Encore sous le coup du tragique accident qui avait causé la mort de 11 personnes en octobre 2001 et entrainé la fermeture de la galerie durant deux mois, le Tessin redoute de se trouver une fois de plus isolé et coupé du reste de la Suisse, comme du nord de l’Europe. D’autant que cette fois, la fermeture pourrait durer plusieurs années.

Nicole della Pietra, swissinfo.ch

novembre 1969. préparation du site en vue des travaux de percement

5 mai 1970. début officiel des travaux

26 mars 1976. le percement du tunnel d’accès est achevé

16 décembre 1976. fin du percement du tunnel principal

avril 1978. fin des travaux sur la structure du tunnel

5 septembre 1980. ouverture du tunnel

Le 24 octobre 2001, une collision entre deux camions provoque la mort de 11 personnes. La facture des dégâts s’élève à quelque 14 millions de francs. Le tunnel restera fermé durant deux mois.

Pour accroître la sécurité à l’intérieur du tube bidirectionnel, l’infrastructure du tunnel a fait l’objet de divers travaux, dont le renouvellement de la ventilation et l’amélioration de la signalisation des issues de secours et de la sonorisation.

Des dispositions ont aussi été prises au niveau de la gestion de la circulation, avec le système dit du compte-gouttes.
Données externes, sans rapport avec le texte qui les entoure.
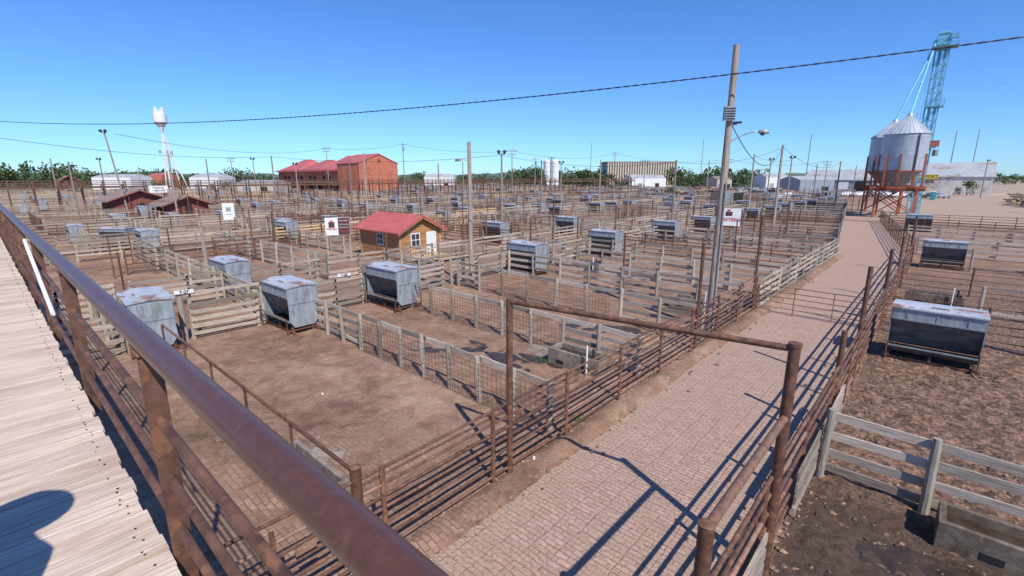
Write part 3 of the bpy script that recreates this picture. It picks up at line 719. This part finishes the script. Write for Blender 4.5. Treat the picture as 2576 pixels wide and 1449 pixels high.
g=MB(); x0,x1,y0,y1=-34.9,-29.6,20.5,24.3; ZE,ZR=2.35,3.3
gable(g,x0,x1,y0,y1,ZE,ZR,'cedar','redroof',oh=.42,th=.1)
z=.1
while z<ZE-.1:
    g.box((x1+.012,(y0+y1)/2,z+.085),(.02,y1-y0,.15),'cedar'); g.box(((x0+x1)/2,y0-.012,z+.085),(x1-x0,.02,.15),'cedar'); z+=.17
while z<ZR-.15:
    hw=(ZR-.05-z-.1)/(ZR-ZE)*(y1-y0)/2; 
    if hw>.1: g.box((x1+.012,(y0+y1)/2,z+.085),(.02,hw*2,.15),'cedar')
    z+=.17
for c in ((x1+.03,y0),(x1+.03,y1),): g.box((c[0],c[1],1.18),(.05,.16,2.3),'trim')
for xx in (x0,x1): g.box((xx,y0-.03,1.18),(.16,.05,2.3),'trim')
g.build('walls_and_roof',sh)
g=MB(); ym=(y0+y1)/2; sl=(ZR-ZE)/((y1-y0)/2)
for s_ in (-1,1): g.beam((x1+.44,ym,ZR+.03),(x1+.44,ym+s_*2.34,ZR+.03-sl*2.34),.05,.15,'redroof',.2)
for s_ in (-1,1): g.beam((x1+.40,ym,ZR-.08),(x1+.40,ym+s_*2.3,ZR-.08-sl*2.3),.05,.12,'trim',.6)
def win(g,x,y,z,w_,h_,face):
    if face=='x':
        g.box((x+.035,y,z),(.03,w_+.16,h_+.16),'white',t=.5); g.box((x+.055,y,z),(.02,w_,h_),'glass'); g.box((x+.07,y,z),(.015,w_,.05),'white'); g.box((x+.072,y,z),(.015,.04,h_),'white')
    else:
        g.box((x,y-.035,z),(w_+.16,.03,h_+.16),'white',t=.5); g.box((x,y-.055,z),(w_,.02,h_),'glass'); g.box((x,y-.07,z),(w_,.015,.05),'white'); g.box((x,y-.072,z),(.04,.015,h_),'white')
win(g,x1,21.9,1.55,.7,.9,'x'); win(g,-32.1,y0,1.55,.7,.75,'y')
g.box((x1+.04,23.4,1.08),(.04,.95,2.0),'white'); g.box((x1+.065,23.4,1.08),(.02,.82,1.88),'white',t=.1); g.cyl((x1+.08,23.7,1.05),(x1+.14,23.7,1.05),.035,'galv')
g.build('door_and_windows',sh)
g=MB(); g.box((-28.45,22.4,.32),(2.2,3.4,.1),'tan')
for q in range(8): g.box((-27.35,20.9+q*.45,.8),(.04,.04,.9),'post')
for z in (1.2,.85,.5): g.beam((-27.35,20.7,z),(-27.35,24.1,z),.04,.06,'galv')
for yy in (20.75,24.05): g.beam((-29.4,yy,1.2),(-27.35,yy,1.2),.04,.06,'galv')
for a in ((-29.4,20.8),(-27.4,20.8),(-29.4,24.0),(-27.4,24.0)): g.box((a[0],a[1],.6),(.1,.1,1.3),'post')
g.build('porch',sh)

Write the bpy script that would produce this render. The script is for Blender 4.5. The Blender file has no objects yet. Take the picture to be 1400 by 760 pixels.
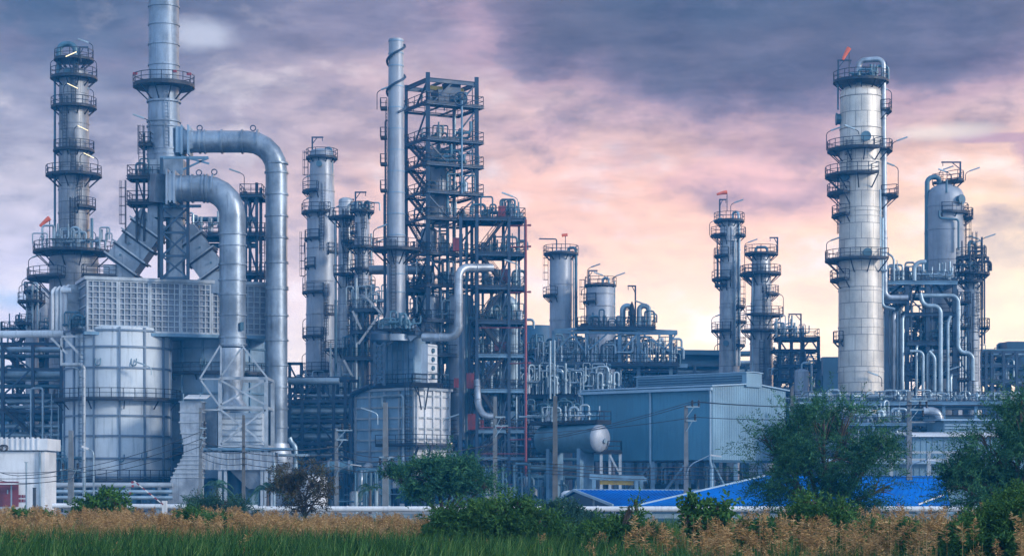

Ce dernier a permis de stabiliser le passage du nombre de camions à environ 3500 par jour en moyenne.

En 2008, les cantons d’Uri et du Tessin, riverains de l’axe du Gothard, ont déposé chacun une initiative demandant à la Confédération d’accélérer le transfert des marchandises de la route au rail, notamment par la mise en place d’une bourse du transit alpin.

Depuis décembre 2008, quatre bureaux d’ingénieurs ont établi l’inventaire détaillé des travaux nécessaires ainsi que du temps nécessaire pour les réaliser.

Actuellement en consultation au DETEC, le dossier sera remis au Conseil fédéral vers la fin septembre. Ce dernier pourrait présenter son message aux Chambres fédérales avant la fin de l’année.

Près de 1000 jours de travaux seraient nécessaires, entrainant la fermeture complète de l’ouvrage pour une période qui pourrait aller de 180 à 280 jours selon la variante choisie.